Como en Proust, donde la poética de la “memoria involuntaria” funciona como recurso novelesco, en que solo el pasado existe, y en que la acción narrativa se convierte en un viaje de la temporalidad, en una aventura de la memoria y del recuerdo. Como buen lector de historia y de crónicas, García Márquez apeló a su condición de cronista y reportero para articular una trama novelesca, de enorme densidad fantástica, en la que fluyen –o confluyen– la memoria personal y la vicaria, la propia y la ajena, la familiar y la heredada. Asimismo, el periodismo y la novela, la historia y el mito, en una especie de “fluir de la conciencia” joyceano, con un ritmo vertiginoso, que seduce, atrapa e ilumina, y que acaso sea la causa de la receptividad, fuerza de atracción y poder hipnótico de esta novela –que se convirtió en un éxito de venta y de lectura, en un fenómeno editorial sin precedentes en las letras latinoamericanas y del mundo.

En el árbol genealógico de los Buendía y en el contexto geográfico de un paisaje imaginario, llamado Macondo, las lluvias torrenciales, las nieves perpetuas, los sismos y el desierto amarillo, y de mariposas amarillas, el hielo se convierte en un símbolo que actúa como leit motiv de la acción narrativa de esta novela, desde su frase inicial o íncipit que brota como un mantra: “Muchos años después, frente al pelotón de fusilamiento, el coronel Aureliano Buendía había de recordar aquella tarde remota en que su padre lo llevó a conocer el hielo”.  Como se ve, es un elemento de naturaleza recurrente en el corpus de Cien años de soledad, como un recurso mitológico que puebla la memoria infantil de García Márquez, y que alude a una época prehistórica. Así pues, la metáfora de la sangre y la del hielo conformarán buena parte de las claves simbólicas de esta obra, como el color amarillo, que funciona como superstición laica. Igualmente, las lluvias representan una imagen primitiva y ancestral del origen y la creación del mundo, esas lluvias torrenciales o diluvianas que no parecen tener fin –y que vemos también en el cuento Isabel, viendo llover en Macondo.
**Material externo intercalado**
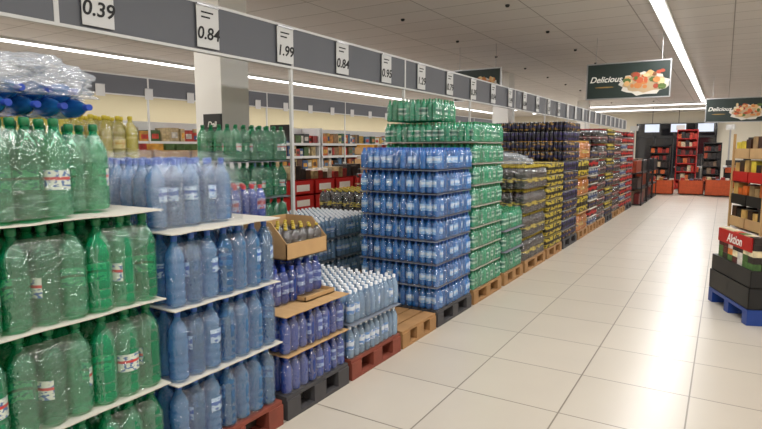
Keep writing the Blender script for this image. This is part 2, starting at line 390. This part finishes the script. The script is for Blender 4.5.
# S4 clear small
E=stack('water_bottle_stack_clear','clear',3.06,3.74,2,.25,.068,xb=-3.1,pal='woodr',sheets='cardg')
pallet(3.78,4.38,m='wood')
# S5
stack('water_bottle_stack_blue','blue',4.42,5.2,7,.211,.066,xb=-2.95,pal='woodd',sheets='cardg',over=-.02)
# S6
E=stack('mineral_water_stack_mint','green2',5.27,6.1,8,.217,.07,xb=-3.2,pal='wood',sheets='cardw',over=-.02)
addtier(E,'green2',.62,.5,.24,.07,-.45,.02,.217*8)
# S7
stack('mineral_water_stack_green','green2',6.2,6.9,3,.25,.08,pal='wood',sheets='cardg')
E=stack('cola_bottle_stack','cola',7.0,7.95,4,.31,.09,pal='wood',sheets=None)
crumple('plastic_film_bundle',(-.5,.45,1.29),(.35,.35,.10),9,E)
stack('lemonade_can_stack','can_yel',8.05,8.9,7,.18,.07,pal='wood',sheets=None)
stack('drink_can_stack_dark',['can_dark','can_purple','can_dark'],9.0,9.95,12,.157,.07,pal='woodd',sheets=None)
stack('lemonade_bottle_stack',['orange','can_yel'],10.05,10.85,5,.32,.09,pal='wood',sheets='card')
stack('drink_can_stack_silver',['can_blue','can_red','can_dark'],10.95,11.7,9,.157,.07,pal='wood',sheets='cardw')
stack('cola_bottle_stack','cola_red',11.8,12.6,6,.31,.09,pal='wood',sheets=None)
stack('drink_can_stack_dark',['can_dark','can_yel'],12.7,13.5,12,.157,.07,pal='woodd',sheets=None)
stack('cola_bottle_stack','cola_red',13.6,14.5,6,.31,.09,pal='wood',sheets=None)
stack('drink_can_stack_red',['can_red','can_blue'],14.6,15.4,11,.157,.07,pal='wood',sheets='card')
stack('drink_can_stack_red','can_red',15.5,16.6,12,.157,.07,pal='woodd',sheets=None)
# rear row (back to back)
stack('lemonade_bottle_stack','yellow',1.9,2.62,5,.34,.1,-3.62,-4.3,sheets='cardg')
stack('juice_bottle_stack_purple','purple',2.75,3.3,4,.33,.1,-3.62,-4.3,sheets='cardg')
stack('mineral_water_stack_green','green',3.36,4.15,5,.335,.1,-3.55,-3.98,sheets='cardg')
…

Además, hay un retrato caricatural, psicológico y ontológico de la pobreza, la explotación, el abandono moral, la alienación ideológica y la representación de la soledad del ser americano. En tierras macondianas nada es inverosímil. Lo increíble termina asombrando y, a un tiempo, desconcertando. Pero, hay leyes secretas, cabalísticas y profanas, pues todo está regulado por el azar, la dicha o la causalidad.

Novela de estirpe rabelesiana, concretamente, pantagruélica, pues García Márquez tomó parte del humor, la glotonería y las bacanales del mundo medieval europeo y de la cultura popular de la risa para caricaturizar el espíritu y la idiosincrasia del hombre americano. Se estupra, se copula, se come opíparamente o se bebe orgiásticamente, en este fresco novelesco o mural narrativo, García Márquez todo lo exagera –o hiperboliza– para conceder magia, fantasía y misterio a lo verosímil. Hay así una radiografía del drama tragicómico de América Latina y del destino colectivo del hombre americano. Los ritos de pasos y los usos ceremoniales en las tierras americanas, donde sus hombres nacen con un destino cifrado o sentenciados a vivir una soledad centenaria o condenados al siniestro drama de “engendrar hijos con colas de cerdo”, seres monstruosos y deformes, acaso por el mestizaje violento y arbitrario, y cuyas vidas, muchas veces, no alcanzan su realización material y social. Todos estos rasgos representan, en síntesis, el teatro mágico, trágico y azaroso de nuestra historia.